TASK OBJECTIVE:
Exactly the lines from the one that contains "endL = end_bm(-.375, -.345).build('end_panel', M['green'])" to the one that contains "M['pad'], None, .01)", both lines included, should be copied, and no others.
======== DATA EXCERPT
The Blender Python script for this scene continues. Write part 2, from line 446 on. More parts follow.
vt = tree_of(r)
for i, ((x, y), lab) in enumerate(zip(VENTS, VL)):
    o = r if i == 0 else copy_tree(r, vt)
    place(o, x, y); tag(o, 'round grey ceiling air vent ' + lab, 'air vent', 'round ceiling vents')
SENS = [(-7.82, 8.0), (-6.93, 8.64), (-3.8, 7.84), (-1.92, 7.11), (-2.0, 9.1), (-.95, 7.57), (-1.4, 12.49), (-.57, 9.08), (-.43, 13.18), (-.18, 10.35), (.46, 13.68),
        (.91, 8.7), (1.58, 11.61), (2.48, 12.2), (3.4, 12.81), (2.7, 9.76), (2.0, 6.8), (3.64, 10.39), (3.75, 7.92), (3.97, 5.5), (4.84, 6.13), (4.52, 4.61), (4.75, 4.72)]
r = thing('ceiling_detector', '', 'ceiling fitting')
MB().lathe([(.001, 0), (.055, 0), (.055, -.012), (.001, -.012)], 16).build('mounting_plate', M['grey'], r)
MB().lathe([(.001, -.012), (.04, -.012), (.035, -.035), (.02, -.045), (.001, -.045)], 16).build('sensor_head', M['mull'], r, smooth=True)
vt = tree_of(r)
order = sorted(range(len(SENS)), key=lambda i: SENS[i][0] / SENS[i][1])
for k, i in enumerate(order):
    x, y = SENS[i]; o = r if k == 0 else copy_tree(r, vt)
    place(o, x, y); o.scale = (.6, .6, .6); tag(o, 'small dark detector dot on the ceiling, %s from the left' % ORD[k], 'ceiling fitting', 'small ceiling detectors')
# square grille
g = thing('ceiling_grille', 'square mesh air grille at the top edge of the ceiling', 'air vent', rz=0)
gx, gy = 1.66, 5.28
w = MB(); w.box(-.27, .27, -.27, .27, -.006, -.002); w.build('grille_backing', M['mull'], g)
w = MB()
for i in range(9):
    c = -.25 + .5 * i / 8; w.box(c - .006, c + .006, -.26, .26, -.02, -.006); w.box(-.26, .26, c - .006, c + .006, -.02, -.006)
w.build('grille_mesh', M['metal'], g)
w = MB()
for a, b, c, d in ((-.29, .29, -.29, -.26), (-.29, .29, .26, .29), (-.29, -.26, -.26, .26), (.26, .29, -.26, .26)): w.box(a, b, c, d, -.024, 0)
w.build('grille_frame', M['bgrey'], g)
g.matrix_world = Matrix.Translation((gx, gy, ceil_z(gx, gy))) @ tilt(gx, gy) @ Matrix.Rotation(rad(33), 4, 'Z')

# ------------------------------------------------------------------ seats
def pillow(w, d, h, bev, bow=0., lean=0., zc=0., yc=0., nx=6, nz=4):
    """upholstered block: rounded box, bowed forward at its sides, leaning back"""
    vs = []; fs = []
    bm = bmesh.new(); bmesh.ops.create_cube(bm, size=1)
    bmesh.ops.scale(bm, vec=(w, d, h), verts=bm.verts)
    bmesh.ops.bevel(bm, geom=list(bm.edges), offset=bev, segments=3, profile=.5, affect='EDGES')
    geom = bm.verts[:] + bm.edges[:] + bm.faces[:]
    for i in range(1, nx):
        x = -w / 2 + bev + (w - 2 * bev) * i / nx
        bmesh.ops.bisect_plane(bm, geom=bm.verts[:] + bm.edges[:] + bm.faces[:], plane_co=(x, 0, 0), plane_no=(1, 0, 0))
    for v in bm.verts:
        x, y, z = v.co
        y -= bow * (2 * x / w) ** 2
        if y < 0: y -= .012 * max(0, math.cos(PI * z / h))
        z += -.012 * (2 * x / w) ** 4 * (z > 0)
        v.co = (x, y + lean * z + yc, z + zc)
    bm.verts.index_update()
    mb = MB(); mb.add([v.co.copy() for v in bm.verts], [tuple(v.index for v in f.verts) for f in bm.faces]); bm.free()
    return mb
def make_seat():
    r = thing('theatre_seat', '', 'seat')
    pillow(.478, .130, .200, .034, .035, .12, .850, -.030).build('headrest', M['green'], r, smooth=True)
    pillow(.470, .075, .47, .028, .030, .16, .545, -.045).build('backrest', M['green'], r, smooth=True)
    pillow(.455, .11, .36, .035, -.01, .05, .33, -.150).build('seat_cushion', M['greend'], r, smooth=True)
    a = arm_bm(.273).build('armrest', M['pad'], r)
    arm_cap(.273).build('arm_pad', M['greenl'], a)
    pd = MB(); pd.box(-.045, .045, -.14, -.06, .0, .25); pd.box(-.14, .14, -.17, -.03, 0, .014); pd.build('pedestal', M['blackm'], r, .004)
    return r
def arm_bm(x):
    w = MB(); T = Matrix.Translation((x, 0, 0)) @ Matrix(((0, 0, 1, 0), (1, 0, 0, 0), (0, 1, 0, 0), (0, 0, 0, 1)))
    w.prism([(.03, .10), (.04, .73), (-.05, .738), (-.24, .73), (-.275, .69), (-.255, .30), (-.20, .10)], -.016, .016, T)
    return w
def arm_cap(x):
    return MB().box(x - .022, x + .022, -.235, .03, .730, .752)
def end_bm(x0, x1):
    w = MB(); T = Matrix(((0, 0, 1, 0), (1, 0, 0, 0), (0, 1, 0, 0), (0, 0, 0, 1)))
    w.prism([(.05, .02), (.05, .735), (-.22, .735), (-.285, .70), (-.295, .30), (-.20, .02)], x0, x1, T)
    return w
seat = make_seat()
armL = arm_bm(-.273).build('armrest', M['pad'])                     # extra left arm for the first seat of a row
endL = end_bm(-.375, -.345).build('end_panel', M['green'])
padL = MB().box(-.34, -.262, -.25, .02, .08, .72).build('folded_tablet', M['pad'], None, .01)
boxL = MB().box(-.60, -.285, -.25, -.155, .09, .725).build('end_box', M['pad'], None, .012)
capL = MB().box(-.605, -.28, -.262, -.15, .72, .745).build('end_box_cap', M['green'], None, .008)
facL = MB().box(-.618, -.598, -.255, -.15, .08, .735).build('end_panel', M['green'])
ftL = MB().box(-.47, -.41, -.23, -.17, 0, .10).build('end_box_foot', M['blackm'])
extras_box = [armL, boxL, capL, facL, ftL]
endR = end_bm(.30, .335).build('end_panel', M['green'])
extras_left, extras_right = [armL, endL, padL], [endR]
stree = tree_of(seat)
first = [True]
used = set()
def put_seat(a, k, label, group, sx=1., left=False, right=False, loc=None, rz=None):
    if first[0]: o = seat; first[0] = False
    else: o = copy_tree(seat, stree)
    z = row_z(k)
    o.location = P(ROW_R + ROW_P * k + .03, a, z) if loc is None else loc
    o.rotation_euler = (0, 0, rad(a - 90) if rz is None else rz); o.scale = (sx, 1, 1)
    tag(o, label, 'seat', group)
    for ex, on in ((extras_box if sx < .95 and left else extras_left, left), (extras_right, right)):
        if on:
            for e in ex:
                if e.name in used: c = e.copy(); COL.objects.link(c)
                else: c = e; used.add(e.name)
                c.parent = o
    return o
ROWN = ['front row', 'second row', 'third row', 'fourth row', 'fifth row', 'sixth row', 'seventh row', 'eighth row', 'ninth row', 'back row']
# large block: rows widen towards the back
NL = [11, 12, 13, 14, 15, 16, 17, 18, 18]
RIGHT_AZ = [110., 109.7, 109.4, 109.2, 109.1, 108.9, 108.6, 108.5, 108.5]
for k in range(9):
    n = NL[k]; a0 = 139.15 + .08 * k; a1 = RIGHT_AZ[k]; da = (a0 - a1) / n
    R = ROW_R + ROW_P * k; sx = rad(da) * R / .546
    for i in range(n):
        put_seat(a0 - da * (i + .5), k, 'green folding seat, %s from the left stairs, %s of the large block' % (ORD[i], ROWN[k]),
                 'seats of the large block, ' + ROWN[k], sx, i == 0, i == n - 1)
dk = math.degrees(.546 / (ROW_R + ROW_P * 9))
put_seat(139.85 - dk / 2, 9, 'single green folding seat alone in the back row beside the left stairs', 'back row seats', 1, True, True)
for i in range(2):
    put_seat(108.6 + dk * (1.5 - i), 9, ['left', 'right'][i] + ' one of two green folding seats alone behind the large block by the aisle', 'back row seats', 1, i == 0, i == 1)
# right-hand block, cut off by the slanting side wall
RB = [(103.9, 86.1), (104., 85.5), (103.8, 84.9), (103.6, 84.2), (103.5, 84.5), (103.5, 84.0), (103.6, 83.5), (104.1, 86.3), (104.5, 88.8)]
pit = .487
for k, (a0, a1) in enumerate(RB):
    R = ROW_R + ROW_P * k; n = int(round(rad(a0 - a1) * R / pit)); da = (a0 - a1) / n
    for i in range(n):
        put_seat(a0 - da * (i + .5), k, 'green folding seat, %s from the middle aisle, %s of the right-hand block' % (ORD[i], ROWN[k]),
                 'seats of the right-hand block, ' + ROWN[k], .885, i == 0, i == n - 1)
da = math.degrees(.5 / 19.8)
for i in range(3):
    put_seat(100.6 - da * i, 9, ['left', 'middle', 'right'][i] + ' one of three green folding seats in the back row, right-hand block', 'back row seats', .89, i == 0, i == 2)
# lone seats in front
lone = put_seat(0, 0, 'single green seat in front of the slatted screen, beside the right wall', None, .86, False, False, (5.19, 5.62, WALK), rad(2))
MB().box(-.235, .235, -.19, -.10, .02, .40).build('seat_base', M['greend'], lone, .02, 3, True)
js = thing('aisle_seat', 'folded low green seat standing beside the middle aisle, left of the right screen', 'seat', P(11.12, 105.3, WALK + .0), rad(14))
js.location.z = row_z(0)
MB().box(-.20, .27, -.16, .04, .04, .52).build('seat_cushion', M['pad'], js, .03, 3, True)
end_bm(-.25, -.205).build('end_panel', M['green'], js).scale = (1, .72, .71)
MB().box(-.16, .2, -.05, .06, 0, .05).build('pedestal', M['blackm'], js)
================
TASK RESULT:
endL = end_bm(-.375, -.345).build('end_panel', M['green'])
padL = MB().box(-.34, -.262, -.25, .02, .08, .72).build('folded_tablet', M['pad'], None, .01)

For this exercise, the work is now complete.